When San Francisco Ballet first danced Alexei Ratmansky’s Shostakovich Trilogy last April, artistic director Helgi Tomasson didn’t expect it to be a hit. A plotless three-act ballet set to the grating dissonances of Shostakovich? Tomasson slated the ballet for only one season. But after opening-night, word spread of the ballet’s brilliance and the crowds poured in. So the Shostakovich Trilogy will return to San Francisco next week.
Thank goodness.
One might think the Russian-born Ratmansky would have inspired more confidence on Tomasson’s part. Trained at the Bolshoi, the choreographer is artist in residence at American Ballet Theatre and the recipient of a MacArthur “genius grant.” In recent years he has made commissions for the New York City Ballet, Royal Danish Ballet, La Scala and the Bolshoi Ballet, among many others.

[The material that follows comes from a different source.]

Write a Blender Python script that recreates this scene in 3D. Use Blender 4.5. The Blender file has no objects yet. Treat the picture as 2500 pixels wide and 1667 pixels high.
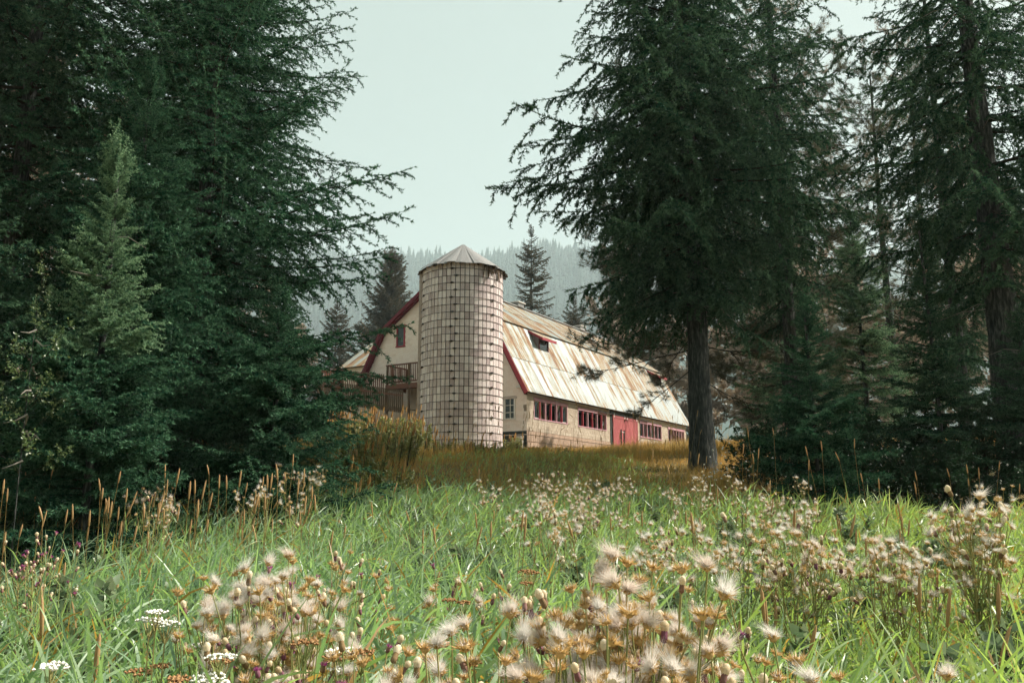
import bpy, math, random
import numpy as np
from mathutils import Vector, Matrix

# ------------------------------------------------------------------ camera, sky, sun, exposure
SC = bpy.context.scene
COL = SC.collection
R = math.radians
cam_d = bpy.data.cameras.new('camera')
cam = bpy.data.objects.new('camera', cam_d); COL.objects.link(cam)
cam.location = (0, 0, 1.45)
cam.rotation_euler = (R(90 + 10.8), 0, 0)
cam_d.lens = 29.5; cam_d.sensor_width = 36
cam_d.clip_start = 0.02; cam_d.clip_end = 6000
SC.camera = cam
SUN_AZ, SUN_EL = 77.0, 44.0            # azimuth from +Y towards +X
W = bpy.data.worlds.new('World'); SC.world = W; W.use_nodes = True
nt = W.node_tree; nt.nodes.clear()
sky = nt.nodes.new('ShaderNodeTexSky'); sky.sky_type = 'NISHITA'; sky.sun_disc = False
sky.sun_elevation = R(SUN_EL); sky.sun_rotation = R(SUN_AZ)
sky.air_density = 1.0; sky.dust_density = 6.0; sky.ozone_density = 1.0
mixs = nt.nodes.new('ShaderNodeMix'); mixs.data_type = 'RGBA'
mixs.inputs['Factor'].default_value = 0.80
mixs.inputs[7].default_value = (2.4, 2.85, 2.38, 1)       # smoke-veiled pale sky
bgn = nt.nodes.new('ShaderNodeBackground'); bgn.inputs['Strength'].default_value = 0.10
wo = nt.nodes.new('ShaderNodeOutputWorld')
nt.links.new(sky.outputs[0], mixs.inputs[6]); nt.links.new(mixs.outputs[2], bgn.inputs[0]); nt.links.new(bgn.outputs[0], wo.inputs[0])
sun_d = bpy.data.lights.new('sun', 'SUN'); sun_d.energy = 4.7; sun_d.angle = R(1.0); sun_d.color = (1.0, .935, .84)
sun = bpy.data.objects.new('sun', sun_d); COL.objects.link(sun)
sv = Vector((math.sin(R(SUN_AZ)) * math.cos(R(SUN_EL)), math.cos(R(SUN_AZ)) * math.cos(R(SUN_EL)), math.sin(R(SUN_EL))))
sun.rotation_euler = sv.to_track_quat('Z', 'Y').to_euler()
sun.location = sv * 60
VS = SC.view_settings
SC.display_settings.display_device = 'sRGB'
VS.view_transform = 'Standard'; VS.look = 'None'; VS.gamma = 1.0; VS.use_curve_mapping = False
VS.exposure = 1.12
SC.render.engine = 'CYCLES'
cy = SC.cycles
cy.use_denoising = True; cy.use_adaptive_sampling = True; cy.adaptive_threshold = .04
cy.max_bounces = 4; cy.diffuse_bounces = 2; cy.glossy_bounces = 2; cy.transmission_bounces = 4
cy.transparent_max_bounces = 8; cy.volume_bounces = 1
cy.caustics_reflective = False; cy.caustics_refractive = False
cy.sample_clamp_indirect = 4.0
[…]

And he is only 46.
His Shostakovich Trilogy is, simply put, a contemporary masterpiece, an astonishing and quite possibly perfect whole. Ratmansky catches the inner current of the music, with its oscillation between sweet melodies and grotesque parodies, so that, in watching the dancers, we live inside Shostakovich’s emotional dissonance. Only a Russian choreographer with Ratmansky’s narrative leanings could have teased out this music’s true drama. Or perhaps a Czech, because watching the Shostakovich Trilogy is like reading a Milan Kundera novel: by the end, you feel that you’ve vicariously lived in a communist state.
The ballet has no plot per se, but Ratmansky ingeniously and very subtly suggests a story. The first panel of the trilogy is danced to Symphony No. 9, an eerily bright romp that was commissioned to celebrate Russia’s victory over Nazi Germany. The dancers wear a murky mix of brown and green, with just a flash of gold on the underside of their skirts (this is ballet, after all). The women wear their hair is in peasant braids and cavort with the men like rustic folk to cheerful Haydenesque themes.
Before long the mood – and the music – darkens, and a principal couple comes in (the always-dramatic Sarah Van Patten and the dashing Carlos Quenedit on last year’s opening night), looking warily over their shoulders. They seem to ask, is all this cheerfulness too good to be true? Two pizzicato notes are plucked by the cello between melodic refrains and the dancers look suspiciously left and right—not when the notes are plucked, but in the pauses when we hear, in our imaginations, the ghostly echoes of those two notes. Then they join the dance.